Though reporters and editors may downplay the extent to which politicians react to their criticisms, in other ways the press is undeniably influential, serving as a forum for debate about economic and political change.
The decision in 1992 to divide Czechoslovakia into two separate states is, perhaps, the most obvious example. In fact, Pavel Rychetsky, a lawyer and a former vice premier in the Czechoslovak government, believes that a large part of the blame for the breakup rests on the shoulders of journalists.
"The [politicians] carried out this elimination of the state without the citizens, without a referendum, and that could happen only because the mass media began to support it, because the mass media, especially the right-wing newspapers, stirred up nationalism, racism, xenophobia," Rychetsky charges.
Martin Komarek, deputy editor of the centrist Mlada Fronta Dnes, says that despite the poor record on political scandals and a declining readership, the influence of the press has actually increased since the period immediately after the 1989 revolution.
At that time, he claims, former Communist papers like his own had not regained their credibility, and Lidove Noviny, published underground by dissidents before the revolution, had not yet learned how to criticize President Vaclav Havel.
Politicians and party spokesmen, for their part, offer a mixed appraisal of the press.

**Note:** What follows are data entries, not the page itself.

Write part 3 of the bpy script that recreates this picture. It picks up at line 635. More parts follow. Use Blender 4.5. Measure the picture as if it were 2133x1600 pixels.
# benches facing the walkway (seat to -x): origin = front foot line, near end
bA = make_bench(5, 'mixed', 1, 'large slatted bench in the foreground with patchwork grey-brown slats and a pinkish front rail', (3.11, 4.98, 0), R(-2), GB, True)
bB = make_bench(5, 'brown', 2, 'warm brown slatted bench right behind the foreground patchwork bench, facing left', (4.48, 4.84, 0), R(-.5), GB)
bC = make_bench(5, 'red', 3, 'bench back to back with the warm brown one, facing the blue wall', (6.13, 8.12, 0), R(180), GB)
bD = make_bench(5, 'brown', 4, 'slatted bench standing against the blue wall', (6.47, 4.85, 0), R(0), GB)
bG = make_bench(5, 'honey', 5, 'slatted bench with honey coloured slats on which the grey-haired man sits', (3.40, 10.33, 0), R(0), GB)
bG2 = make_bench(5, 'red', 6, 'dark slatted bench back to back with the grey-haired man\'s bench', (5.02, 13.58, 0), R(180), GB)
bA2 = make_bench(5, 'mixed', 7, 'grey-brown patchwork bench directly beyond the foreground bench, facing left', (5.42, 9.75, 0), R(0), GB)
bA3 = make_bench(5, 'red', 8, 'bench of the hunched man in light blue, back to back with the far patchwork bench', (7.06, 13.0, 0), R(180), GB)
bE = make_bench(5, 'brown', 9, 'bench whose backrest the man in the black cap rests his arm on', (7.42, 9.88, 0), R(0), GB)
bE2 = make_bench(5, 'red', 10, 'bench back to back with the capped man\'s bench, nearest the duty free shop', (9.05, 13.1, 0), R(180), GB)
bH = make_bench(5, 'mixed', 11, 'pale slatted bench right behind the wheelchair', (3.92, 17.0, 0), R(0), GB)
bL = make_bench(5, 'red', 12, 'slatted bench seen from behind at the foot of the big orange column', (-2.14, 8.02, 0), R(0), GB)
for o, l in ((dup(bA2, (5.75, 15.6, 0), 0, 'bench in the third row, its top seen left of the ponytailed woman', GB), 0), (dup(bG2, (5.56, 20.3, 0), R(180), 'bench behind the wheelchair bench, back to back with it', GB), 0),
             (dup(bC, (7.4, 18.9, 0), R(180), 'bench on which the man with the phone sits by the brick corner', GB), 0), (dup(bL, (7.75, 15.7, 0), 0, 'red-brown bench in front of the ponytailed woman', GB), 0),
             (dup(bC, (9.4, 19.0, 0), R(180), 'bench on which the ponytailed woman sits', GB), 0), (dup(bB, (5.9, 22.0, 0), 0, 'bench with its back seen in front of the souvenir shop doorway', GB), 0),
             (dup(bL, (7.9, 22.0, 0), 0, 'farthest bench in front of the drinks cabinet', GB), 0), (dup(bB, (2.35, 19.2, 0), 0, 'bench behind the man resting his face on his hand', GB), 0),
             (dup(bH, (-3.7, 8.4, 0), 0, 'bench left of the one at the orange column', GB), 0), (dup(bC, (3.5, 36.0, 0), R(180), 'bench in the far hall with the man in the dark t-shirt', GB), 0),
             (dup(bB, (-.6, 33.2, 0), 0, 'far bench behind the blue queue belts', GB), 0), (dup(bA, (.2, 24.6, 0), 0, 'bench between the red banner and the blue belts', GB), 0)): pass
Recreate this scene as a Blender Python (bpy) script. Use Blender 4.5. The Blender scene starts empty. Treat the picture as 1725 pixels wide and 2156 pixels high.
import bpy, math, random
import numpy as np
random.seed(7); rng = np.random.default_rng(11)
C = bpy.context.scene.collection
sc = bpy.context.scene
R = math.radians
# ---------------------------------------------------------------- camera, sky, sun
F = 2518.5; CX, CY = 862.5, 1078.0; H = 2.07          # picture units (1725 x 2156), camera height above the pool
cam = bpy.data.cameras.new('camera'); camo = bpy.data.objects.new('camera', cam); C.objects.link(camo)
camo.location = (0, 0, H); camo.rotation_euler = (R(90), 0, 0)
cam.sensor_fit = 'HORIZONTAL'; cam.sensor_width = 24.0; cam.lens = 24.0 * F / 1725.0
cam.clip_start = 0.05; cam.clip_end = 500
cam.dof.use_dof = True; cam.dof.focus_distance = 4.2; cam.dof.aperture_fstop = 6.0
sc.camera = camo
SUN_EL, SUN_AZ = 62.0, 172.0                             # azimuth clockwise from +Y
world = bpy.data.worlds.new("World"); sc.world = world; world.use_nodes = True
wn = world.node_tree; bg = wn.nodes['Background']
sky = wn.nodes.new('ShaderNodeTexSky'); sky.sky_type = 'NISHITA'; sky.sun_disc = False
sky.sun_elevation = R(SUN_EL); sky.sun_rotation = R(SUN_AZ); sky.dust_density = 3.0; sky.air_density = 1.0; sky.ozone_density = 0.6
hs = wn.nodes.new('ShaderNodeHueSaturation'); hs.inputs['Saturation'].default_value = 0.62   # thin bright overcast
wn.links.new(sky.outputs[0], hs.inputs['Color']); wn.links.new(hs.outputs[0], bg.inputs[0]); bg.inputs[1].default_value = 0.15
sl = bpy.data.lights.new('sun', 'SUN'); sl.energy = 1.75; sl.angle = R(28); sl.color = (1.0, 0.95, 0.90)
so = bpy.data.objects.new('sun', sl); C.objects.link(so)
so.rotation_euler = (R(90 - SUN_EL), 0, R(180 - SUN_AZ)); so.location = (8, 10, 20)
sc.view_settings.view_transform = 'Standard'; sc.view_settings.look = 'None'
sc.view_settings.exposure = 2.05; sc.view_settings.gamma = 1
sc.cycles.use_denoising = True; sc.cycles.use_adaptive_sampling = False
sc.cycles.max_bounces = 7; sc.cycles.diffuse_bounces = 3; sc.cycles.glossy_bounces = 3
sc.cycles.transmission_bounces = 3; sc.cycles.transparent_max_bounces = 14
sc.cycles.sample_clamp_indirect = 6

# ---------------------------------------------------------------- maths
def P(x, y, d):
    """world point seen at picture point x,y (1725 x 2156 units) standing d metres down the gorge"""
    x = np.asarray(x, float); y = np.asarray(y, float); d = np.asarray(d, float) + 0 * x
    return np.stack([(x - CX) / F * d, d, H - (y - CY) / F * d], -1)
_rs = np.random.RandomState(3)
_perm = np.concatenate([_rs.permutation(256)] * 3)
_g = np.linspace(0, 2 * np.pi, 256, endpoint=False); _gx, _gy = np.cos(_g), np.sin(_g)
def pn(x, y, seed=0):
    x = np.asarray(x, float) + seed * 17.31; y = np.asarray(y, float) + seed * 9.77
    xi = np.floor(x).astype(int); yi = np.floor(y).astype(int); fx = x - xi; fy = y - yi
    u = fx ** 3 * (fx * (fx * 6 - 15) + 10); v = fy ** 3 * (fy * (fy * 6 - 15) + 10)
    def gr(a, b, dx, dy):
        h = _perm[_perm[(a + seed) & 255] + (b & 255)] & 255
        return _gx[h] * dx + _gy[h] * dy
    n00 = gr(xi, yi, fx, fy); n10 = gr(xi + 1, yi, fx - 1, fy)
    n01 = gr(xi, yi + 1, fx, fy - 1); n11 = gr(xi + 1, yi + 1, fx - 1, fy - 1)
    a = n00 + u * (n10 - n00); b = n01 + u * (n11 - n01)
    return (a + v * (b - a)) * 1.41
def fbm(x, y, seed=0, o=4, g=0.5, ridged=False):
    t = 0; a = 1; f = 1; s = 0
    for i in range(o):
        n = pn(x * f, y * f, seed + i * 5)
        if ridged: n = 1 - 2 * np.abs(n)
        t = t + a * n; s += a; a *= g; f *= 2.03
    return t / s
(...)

They agree on one point, however: There is room for improvement.
Shortcomings, they say, include insufficient education, which leads journalists to take the claims of politicians at face value, and a tendency to politicize rather than report facts.
Among the prescriptions offered by journalists for fostering a more influential press are improved training, including exposure to foreign models, and greater diligence in pursuing allegations of wrongdoing.